Nesse contexto, impõe-se a aplicação de critérios de proporcionalidade, igualdade e razoabilidade para assegurar que todos os ascendentes reconhecidos não sejam preteridos arbitrariamente. Assim, a partilha deve observar que os vínculos afetivos e de filiação reconhecidos tenham tratamento equivalente, a fim de evitar hierarquização indevida entre genitores biológicos ou socioafetivos.
Concomitantemente, é necessário considerar a qualidade do vínculo (convivência, cuidado, reconhecimento formal), bem como eventuais concorrências com cônjuge/companheiro sobrevivente ou outros ascendentes. Essa dinâmica multiparental requer que o intérprete adapte a norma à realidade familiar concreta, de modo a respeitar os vínculos jurisdicionalmente reconhecidos.
5.3 Conflitos, lacunas e desafios práticos
A introdução da multiparentalidade no campo sucessório não ocorre sem desafios. Em primeiro lugar, há lacuna legislativa específica as normas do Código Civil não previram originalmente a hipótese de múltiplos pais ou mães para fins sucessórios, o que gera insegurança e multiplicação de litígios. Em segundo lugar, há risco de contestações patrimoniais ou desvirtuamento do instituto, quando se busca exclusivamente vantagens sucessórias, sem efetivo vínculo familiar.

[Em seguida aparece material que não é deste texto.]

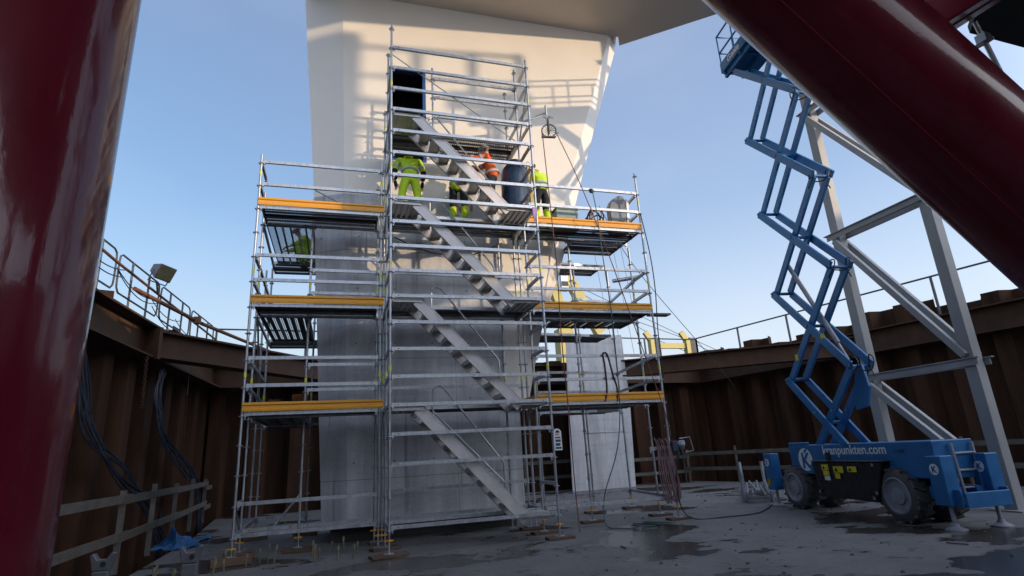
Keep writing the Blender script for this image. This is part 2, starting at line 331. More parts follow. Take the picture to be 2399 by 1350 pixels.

Em terceiro lugar, há a necessidade de clareza e planejamento, testamentos, pactos sucessórios, regimes de bens, para que os envolvidos sejam identificados e os efeitos sucessórios previstos.
Ainda, há desafios práticos ligados ao registro civil, à comprovação do vínculo socioafetivo, à quantificação de quinhões entre herdeiros de diferentes linhas parentais, e à eventual concorrência de herdeiros necessários com herdeiros testamentários ou legatários. O profissional que assessora em planejamento sucessório deve estar atento a essas contingências e promover mecanismos que evitem conflitos, polêmicas e incertezas.
6. Considerações finais
A multiparentalidade representa uma evolução significativa no direito de família e, por consequência, no direito das sucessões. Ao reconhecer juridicamente mais de um pai ou mais de uma mãe, o ordenamento jurídico assume a complexidade das relações familiares contemporâneas e exige adaptação das regras sucessórias.
No direito sucessório, os efeitos são diversos, reconhecimento de novos herdeiros, ampliação de vínculos sucessórios, necessidade de reavaliação da partilha e dos quinhões, bem como do planejamento patrimonial. Ainda que existam lacunas normativas e desafios práticos, o princípio da igualdade, da dignidade da pessoa humana e da afetividade orientam a interpretação das normas em favor da inclusão dos vínculos multiparentais.
Para a atuação preventiva e pacífica, recomenda-se que os indivíduos em configurações multiparentais contem com planejamento sucessório concreto, testamentos específicos e cláusulas claras que contemplem as múltiplas filiações, evitando litígios entre herdeiros e garantindo a vontade do de cujus.
Em síntese, a multiparentalidade não é apenas fenômeno sociológico ou de direito de família, trata-se de realidade jurídica que exige resposta eficiente do direito sucessório, para que a herança seja transmitida com justiça, clareza e segurança em face da pluralidade familiar. O futuro apontará para aperfeiçoamentos legislativos e para uma maior sistematização dessa situação, mas o presente já exige atenção e adequação por parte dos operadores do direito.